*Task objective*
Write every line out verbatim and omit the pictures.

━━ Input material ━━

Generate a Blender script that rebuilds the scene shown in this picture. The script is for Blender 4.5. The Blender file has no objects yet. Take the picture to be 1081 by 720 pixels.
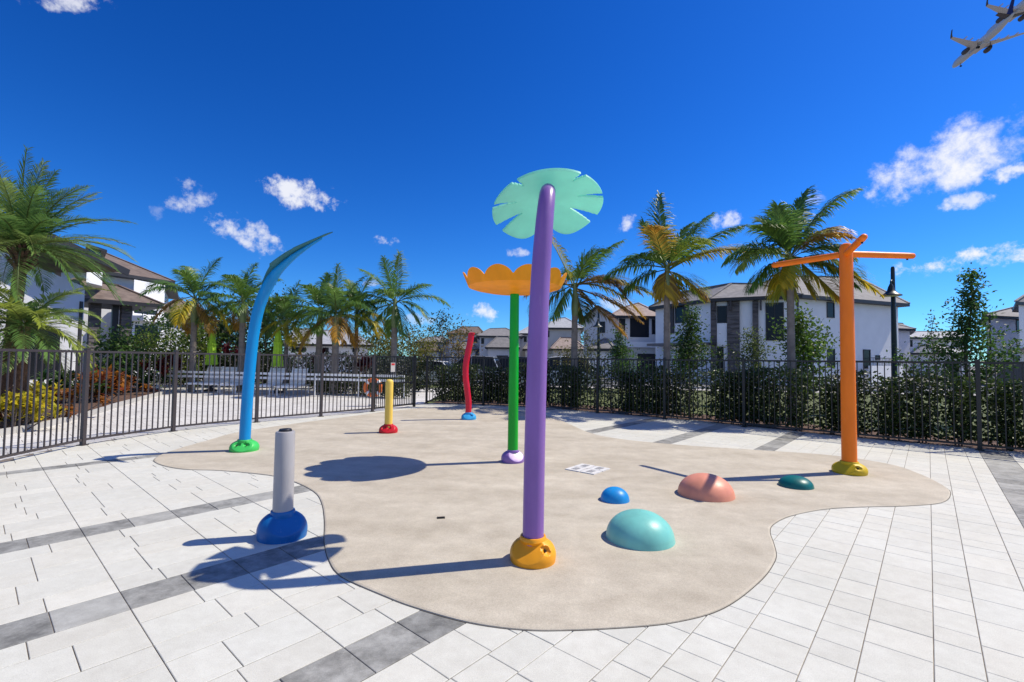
import bpy, math, random
from mathutils import Vector, Matrix
R = math.radians
def V(*a): return Vector(a)
sc = bpy.context.scene
COL = sc.collection
rnd = random.Random(7)

# ------------------------------------------------------------------ camera (measured from the paving grid)
F, CX, CY, EYE = 501.0, 540.5, 360.0, 1.45
TH, RO = math.atan(20 / 501.0), R(.7)
fw = Vector((0, math.cos(TH), math.sin(TH)))
_r0, _u0 = Vector((1, 0, 0)), Vector((0, -math.sin(TH), math.cos(TH)))
rt = math.cos(RO) * _r0 + math.sin(RO) * _u0
upv = -math.sin(RO) * _r0 + math.cos(RO) * _u0
cd = bpy.data.cameras.new('camera'); cam = bpy.data.objects.new('camera', cd); COL.objects.link(cam)
cd.sensor_width = 36; cd.lens = 36 * F / 1081; cd.clip_start = .05; cd.clip_end = 6000
cam.matrix_world = Matrix(((rt.x, upv.x, -fw.x, 0), (rt.y, upv.y, -fw.y, 0), (rt.z, upv.z, -fw.z, EYE), (0, 0, 0, 1)))
sc.camera = cam

def ray(u, v): return fw + (u - CX) / F * rt - (v - CY) / F * upv
def G(u, v, z=0.0):                         # survey of the photo: point of the ground seen at (u, v)
    d = ray(u, v); t = (z - EYE) / d.z
    return Vector((d.x * t, d.y * t, z))
def D(u, v, Y):                             # point seen at (u, v) at a distance Y
    d = ray(u, v); t = Y / d.y
    return Vector((d.x * t, Y, EYE + d.z * t))

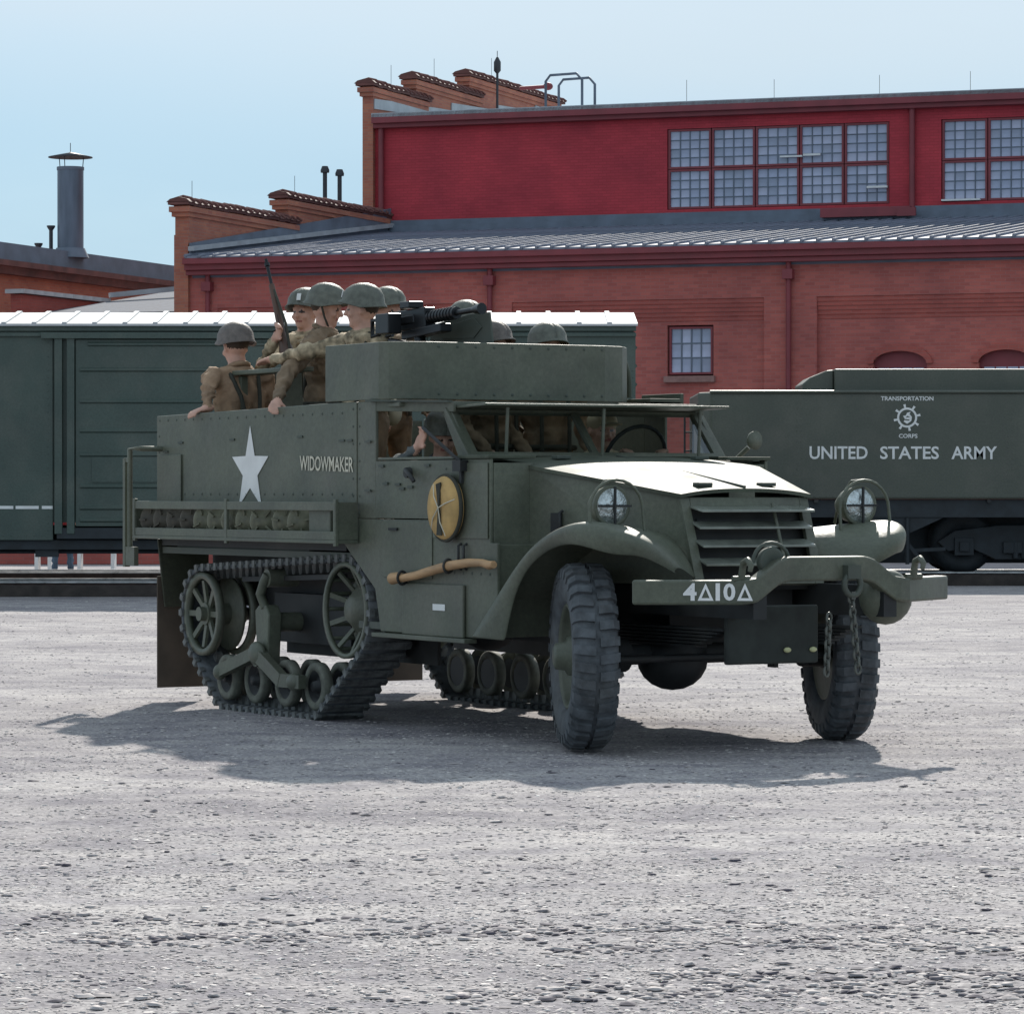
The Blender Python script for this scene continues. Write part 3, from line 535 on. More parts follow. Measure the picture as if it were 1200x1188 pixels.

━━━

*Response to the task*
Generate a Blender script that rebuilds the scene shown in this picture. The script is for Blender 4.5. The Blender file has no objects yet. Take the picture to be 1081 by 720 pixels.
import bpy, math, random
from mathutils import Vector, Matrix
R = math.radians
def V(*a): return Vector(a)
sc = bpy.context.scene
COL = sc.collection
rnd = random.Random(7)

# ------------------------------------------------------------------ camera (measured from the paving grid)
F, CX, CY, EYE = 501.0, 540.5, 360.0, 1.45
TH, RO = math.atan(20 / 501.0), R(.7)
fw = Vector((0, math.cos(TH), math.sin(TH)))
_r0, _u0 = Vector((1, 0, 0)), Vector((0, -math.sin(TH), math.cos(TH)))
rt = math.cos(RO) * _r0 + math.sin(RO) * _u0
upv = -math.sin(RO) * _r0 + math.cos(RO) * _u0
cd = bpy.data.cameras.new('camera'); cam = bpy.data.objects.new('camera', cd); COL.objects.link(cam)
cd.sensor_width = 36; cd.lens = 36 * F / 1081; cd.clip_start = .05; cd.clip_end = 6000
cam.matrix_world = Matrix(((rt.x, upv.x, -fw.x, 0), (rt.y, upv.y, -fw.y, 0), (rt.z, upv.z, -fw.z, EYE), (0, 0, 0, 1)))
sc.camera = cam

def ray(u, v): return fw + (u - CX) / F * rt - (v - CY) / F * upv
def G(u, v, z=0.0):                         # survey of the photo: point of the ground seen at (u, v)
    d = ray(u, v); t = (z - EYE) / d.z
    return Vector((d.x * t, d.y * t, z))
def D(u, v, Y):                             # point seen at (u, v) at a distance Y
    d = ray(u, v); t = Y / d.y
    return Vector((d.x * t, Y, EYE + d.z * t))

The Blender Python script for this scene continues. Write part 3, from line 535 on. More parts follow. Measure the picture as if it were 1200x1188 pixels.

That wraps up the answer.